You don't have to worry about listening — or "shaking your booty” — to music on an empty stomach. Shaver's Catering expects to boil and serve some 50,000 pounds of crawfish if the weather is good and the crowds are large.

"They don't want you to run out," said Chuck Sartori, owner of Shaver's, which has supplied the crawfish for Mudbug Madness for more than 20 years. "That has always been the number one priority. It's a crawfish festival. You can't run out of crawfish."

In fact, many years ago, it was Shaver's not running out of crawfish which led to Shaver's being the festival's only crawfish provider.

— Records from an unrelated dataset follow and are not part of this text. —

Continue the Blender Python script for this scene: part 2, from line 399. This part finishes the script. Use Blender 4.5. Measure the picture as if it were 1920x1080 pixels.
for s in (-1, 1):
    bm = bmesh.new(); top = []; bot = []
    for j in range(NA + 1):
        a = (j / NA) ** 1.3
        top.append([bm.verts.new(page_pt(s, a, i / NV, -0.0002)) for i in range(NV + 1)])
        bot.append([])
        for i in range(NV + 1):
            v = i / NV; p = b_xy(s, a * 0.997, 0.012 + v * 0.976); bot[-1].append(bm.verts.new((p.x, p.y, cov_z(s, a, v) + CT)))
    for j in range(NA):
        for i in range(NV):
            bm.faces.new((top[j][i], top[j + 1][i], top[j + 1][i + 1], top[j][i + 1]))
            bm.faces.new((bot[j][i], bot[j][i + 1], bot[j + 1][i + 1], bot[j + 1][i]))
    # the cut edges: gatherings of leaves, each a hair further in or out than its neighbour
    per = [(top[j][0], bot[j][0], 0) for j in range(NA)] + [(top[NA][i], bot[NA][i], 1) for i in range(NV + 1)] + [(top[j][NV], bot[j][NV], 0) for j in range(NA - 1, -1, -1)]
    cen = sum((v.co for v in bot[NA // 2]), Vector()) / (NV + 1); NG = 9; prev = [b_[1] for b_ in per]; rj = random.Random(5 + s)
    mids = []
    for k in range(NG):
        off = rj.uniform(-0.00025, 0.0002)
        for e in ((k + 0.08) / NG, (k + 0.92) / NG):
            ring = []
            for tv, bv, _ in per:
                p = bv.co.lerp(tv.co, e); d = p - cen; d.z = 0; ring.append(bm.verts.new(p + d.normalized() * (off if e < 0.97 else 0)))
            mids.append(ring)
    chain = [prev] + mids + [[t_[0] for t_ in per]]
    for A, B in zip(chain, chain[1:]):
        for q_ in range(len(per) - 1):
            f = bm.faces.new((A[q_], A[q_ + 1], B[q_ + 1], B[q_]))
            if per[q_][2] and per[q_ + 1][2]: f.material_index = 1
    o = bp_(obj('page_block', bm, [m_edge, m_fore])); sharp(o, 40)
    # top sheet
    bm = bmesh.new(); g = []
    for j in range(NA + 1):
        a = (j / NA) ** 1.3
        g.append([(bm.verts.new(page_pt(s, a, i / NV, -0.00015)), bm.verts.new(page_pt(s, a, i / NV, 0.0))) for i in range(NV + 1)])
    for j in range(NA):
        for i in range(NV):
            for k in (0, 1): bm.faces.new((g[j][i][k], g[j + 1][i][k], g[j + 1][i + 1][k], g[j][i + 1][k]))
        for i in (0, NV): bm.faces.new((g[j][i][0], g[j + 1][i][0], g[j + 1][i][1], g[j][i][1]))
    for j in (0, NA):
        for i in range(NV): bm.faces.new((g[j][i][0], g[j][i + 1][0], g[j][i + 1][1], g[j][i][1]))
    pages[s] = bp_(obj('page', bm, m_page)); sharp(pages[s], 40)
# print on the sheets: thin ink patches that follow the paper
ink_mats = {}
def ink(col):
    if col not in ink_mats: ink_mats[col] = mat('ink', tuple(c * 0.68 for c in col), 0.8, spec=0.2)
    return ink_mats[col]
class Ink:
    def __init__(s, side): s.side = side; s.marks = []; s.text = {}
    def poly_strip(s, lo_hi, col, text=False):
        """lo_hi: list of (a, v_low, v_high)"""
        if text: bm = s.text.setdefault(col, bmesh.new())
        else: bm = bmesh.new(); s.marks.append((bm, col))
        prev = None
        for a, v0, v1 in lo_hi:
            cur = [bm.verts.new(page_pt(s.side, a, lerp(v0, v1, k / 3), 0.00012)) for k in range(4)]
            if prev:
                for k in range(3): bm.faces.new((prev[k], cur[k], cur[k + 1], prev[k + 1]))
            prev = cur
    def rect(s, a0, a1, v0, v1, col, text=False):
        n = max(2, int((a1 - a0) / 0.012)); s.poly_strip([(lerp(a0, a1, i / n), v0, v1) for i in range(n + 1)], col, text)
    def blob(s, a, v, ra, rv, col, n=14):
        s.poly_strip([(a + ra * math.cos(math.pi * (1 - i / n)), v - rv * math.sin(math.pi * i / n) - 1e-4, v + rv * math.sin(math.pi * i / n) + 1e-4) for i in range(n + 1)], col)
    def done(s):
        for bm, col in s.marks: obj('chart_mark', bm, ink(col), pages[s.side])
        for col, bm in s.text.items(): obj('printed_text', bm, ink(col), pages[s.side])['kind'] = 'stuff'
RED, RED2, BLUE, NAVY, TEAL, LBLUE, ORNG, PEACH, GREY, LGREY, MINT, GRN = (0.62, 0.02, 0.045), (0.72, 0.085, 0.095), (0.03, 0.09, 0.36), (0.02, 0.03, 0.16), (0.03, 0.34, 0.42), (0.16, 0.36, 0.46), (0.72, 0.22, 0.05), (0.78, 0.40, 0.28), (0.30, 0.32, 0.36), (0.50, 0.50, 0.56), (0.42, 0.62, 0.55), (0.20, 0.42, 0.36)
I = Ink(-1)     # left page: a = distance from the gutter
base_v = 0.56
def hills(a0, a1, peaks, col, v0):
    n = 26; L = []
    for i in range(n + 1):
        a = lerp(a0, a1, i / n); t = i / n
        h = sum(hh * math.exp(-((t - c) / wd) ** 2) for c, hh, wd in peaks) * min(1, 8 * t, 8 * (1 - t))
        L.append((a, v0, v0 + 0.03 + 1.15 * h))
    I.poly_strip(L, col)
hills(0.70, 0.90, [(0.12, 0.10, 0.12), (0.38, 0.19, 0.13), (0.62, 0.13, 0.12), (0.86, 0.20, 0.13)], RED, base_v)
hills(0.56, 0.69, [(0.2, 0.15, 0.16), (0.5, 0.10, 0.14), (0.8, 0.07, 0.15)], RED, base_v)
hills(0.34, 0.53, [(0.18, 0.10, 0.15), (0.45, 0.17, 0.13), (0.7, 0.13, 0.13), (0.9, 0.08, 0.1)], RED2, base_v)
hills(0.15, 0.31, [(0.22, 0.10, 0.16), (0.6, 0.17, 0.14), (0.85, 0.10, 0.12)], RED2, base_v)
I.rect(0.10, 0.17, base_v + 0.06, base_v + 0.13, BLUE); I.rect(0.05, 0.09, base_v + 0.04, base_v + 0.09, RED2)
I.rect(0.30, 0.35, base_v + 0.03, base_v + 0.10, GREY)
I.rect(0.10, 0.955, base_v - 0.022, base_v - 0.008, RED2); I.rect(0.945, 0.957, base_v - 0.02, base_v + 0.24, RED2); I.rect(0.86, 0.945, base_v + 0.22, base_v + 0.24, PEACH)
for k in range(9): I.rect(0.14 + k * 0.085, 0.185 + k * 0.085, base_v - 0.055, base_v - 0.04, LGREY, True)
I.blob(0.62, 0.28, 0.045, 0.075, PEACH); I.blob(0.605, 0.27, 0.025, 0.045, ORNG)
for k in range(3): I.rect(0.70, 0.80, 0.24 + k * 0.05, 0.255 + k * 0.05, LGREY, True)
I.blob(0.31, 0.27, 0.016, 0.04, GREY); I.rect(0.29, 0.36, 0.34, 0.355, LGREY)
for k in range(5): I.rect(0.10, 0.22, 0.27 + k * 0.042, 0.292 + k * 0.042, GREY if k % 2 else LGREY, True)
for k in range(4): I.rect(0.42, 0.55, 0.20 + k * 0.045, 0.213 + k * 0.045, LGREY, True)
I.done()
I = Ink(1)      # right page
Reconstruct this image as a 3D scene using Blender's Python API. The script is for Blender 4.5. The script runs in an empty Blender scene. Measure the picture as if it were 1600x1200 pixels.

"We had record crowds back then – wall-to-wall people – and we're a crawfish festival," Mathews said. "We couldn't run out of crawfish, and the other vendors were running out of crawfish. Once that happened a couple of years, we were like, 'This is a no-brainer. (Chuck) takes good care of us. He's never going to run out of crawfish. Instead of us stressing on a Saturday night and weaving our way through the crowd bringing sacks of crawfish from Shaver's to the other vendors, let's just have him take care of it.'"

Of course, if people didn't enjoy the taste of Shaver's crawfish, they wouldn't care if the festival ran out of crawfish.

"We just have our formula that we've used for years," Sartori said. "We use our seasoning – our branded seasoning. We have our cooking method. It's pretty simple to boil crawfish. We try to keep it simple. We don't want to overdo it. If you're in the backyard, you can do all kinds of fun stuff with crawfish. But when you're out there cooking tens of thousands of pounds, you have to keep it simple."

If crawfish isn't your thing, 25 other food vendors will be serving the likes of po-boys, meat pies, gyros and pizza.

Mudbug Madness has come a long way from its humble beginnings on Milam Street in front of the Caddo Parish Courthouse. Mathews, who is in her 32nd year with the festival, takes great pride in the fact Mudbug Madness is not just alive but relevant.

"The truth is, I feel like since I've been with it so long, it's kind of my baby. I think it's such a great community event. I've seen other festivals – Holiday in Dixie and Cinco de Mayo — go away. Mudbug Madness and the (Red River) Revel have been mainstays. I approach it from that point of view. This is my way to contribute to the community that has been so good to me."